En France même, ce fut la chape de plomb sur les archives policières et judiciaires... pour protéger entre autres la police (et l'armée puisque les harkis «détachés» faisait partie de l'armée) et, aussi, Maurice Papon. Mais voilà qu'un «simple citoyen», n'ayant pas vécu la guerre (né en 1951), simple éducateur à la Protection judiciaire de la jeunesse, va se faire chercheur, en «héros moral» (Mohamed Harbi), «Pionnier de la mémoire de la guerre d'Algérie» (Catherine Simon). Jean -Luc Einaudi (décédé en mars 2014), durant trente ans, va surmonter une foultitude d'obstacles : omerta, archives verrouillées, menaces, procès (dont un intenté par.. Maurice Papon duquel il sortira vainqueur grâce à ses révélations qui «enfoncèrent» le Vichyste protégé par l'amnistie liée à la guerre d'Algérie,)... pour faire connaître et reconnaître le «crime d'Etat». Lequel avait été suivi, le 8 février 1962 par le massacre (neuf morts, tous «Français») au métro Charonne (une ‘manif' non violente anti-Oas et pour la paix initiée, entre autres, par le Pc et la Cgt). Son premier livre (Il en a fait paraître 17 pour la plupart consacrés à la guerre d'Algérie), paru en octobre 1991, La bataille de Paris, dédié à Jeannette Griff, neuf ans, déportée de Bordeaux à Auschwitz en septembre 1942 et à Fatima Bedar, «allait modifier radicalement le rapport de force dans l'affrontement entre le déni officiel et l'exigence de vérité» (Edwy Plenel, 23 février 2021) . Un déni, qui hélas perdure bien que, depuis la massacre du 17 octobre est rappelé au souvenir des visiteurs par une plaque apposée sur un des quais de la Seine, celui faisant face à la Préfecture de police. Hélas, si les Français savent lire, peuvent-ils comprendre les drames racistes, esclavagistes et colonialistes ? On en doute.
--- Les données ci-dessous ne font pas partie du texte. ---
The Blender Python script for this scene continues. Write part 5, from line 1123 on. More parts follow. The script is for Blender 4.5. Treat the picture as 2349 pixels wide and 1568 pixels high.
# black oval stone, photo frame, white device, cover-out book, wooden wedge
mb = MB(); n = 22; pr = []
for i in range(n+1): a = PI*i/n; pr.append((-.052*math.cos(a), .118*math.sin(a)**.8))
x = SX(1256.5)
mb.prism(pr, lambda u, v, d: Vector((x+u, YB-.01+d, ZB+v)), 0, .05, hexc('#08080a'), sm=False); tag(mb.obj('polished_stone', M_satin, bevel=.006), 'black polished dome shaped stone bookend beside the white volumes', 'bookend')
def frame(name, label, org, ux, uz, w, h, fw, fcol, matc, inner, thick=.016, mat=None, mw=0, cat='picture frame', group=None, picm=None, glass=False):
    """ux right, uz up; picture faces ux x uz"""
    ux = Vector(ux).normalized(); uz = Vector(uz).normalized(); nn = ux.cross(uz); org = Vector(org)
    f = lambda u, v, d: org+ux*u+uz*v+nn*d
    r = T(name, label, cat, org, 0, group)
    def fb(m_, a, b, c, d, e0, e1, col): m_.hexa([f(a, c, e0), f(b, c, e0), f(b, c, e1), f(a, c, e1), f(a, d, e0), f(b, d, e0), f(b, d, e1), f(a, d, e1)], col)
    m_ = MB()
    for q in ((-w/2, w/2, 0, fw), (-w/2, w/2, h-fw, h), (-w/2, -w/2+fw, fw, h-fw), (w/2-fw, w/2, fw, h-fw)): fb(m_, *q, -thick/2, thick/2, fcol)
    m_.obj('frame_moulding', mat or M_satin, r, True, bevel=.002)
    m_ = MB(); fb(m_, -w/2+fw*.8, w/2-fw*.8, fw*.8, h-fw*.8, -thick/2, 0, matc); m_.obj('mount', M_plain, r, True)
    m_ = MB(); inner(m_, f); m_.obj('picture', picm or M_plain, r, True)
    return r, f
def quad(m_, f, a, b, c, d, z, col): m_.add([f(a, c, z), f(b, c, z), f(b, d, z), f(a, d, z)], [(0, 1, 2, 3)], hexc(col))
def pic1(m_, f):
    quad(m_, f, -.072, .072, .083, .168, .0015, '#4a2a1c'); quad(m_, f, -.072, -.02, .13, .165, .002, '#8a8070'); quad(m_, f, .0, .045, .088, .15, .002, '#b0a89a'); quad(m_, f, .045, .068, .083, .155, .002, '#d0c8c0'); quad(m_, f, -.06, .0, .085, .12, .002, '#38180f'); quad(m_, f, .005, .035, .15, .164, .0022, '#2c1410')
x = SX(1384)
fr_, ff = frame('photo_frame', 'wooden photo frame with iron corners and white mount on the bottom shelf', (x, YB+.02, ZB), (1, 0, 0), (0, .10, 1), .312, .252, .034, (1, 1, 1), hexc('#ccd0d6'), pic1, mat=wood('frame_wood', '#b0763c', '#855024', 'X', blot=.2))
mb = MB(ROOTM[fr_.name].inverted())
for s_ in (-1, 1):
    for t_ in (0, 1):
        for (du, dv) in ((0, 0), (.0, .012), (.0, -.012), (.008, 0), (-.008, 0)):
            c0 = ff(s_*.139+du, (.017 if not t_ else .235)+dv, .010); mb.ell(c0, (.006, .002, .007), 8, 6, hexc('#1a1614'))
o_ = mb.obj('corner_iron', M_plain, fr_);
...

Un livre incontournable pour bien savoir ce qui s'est passé en octobre 61 à Paris... et pour comprendre les pratiques, actuelles, du contrôle racialisé. Pour connaître, aussi, les luttes menées, hier et aujourd'hui encore, par des intellectuels (chercheurs universitaires, journalistes, hommes de foi...) français en faveur de l'Algérie et de la Communauté algérienne résidente en France.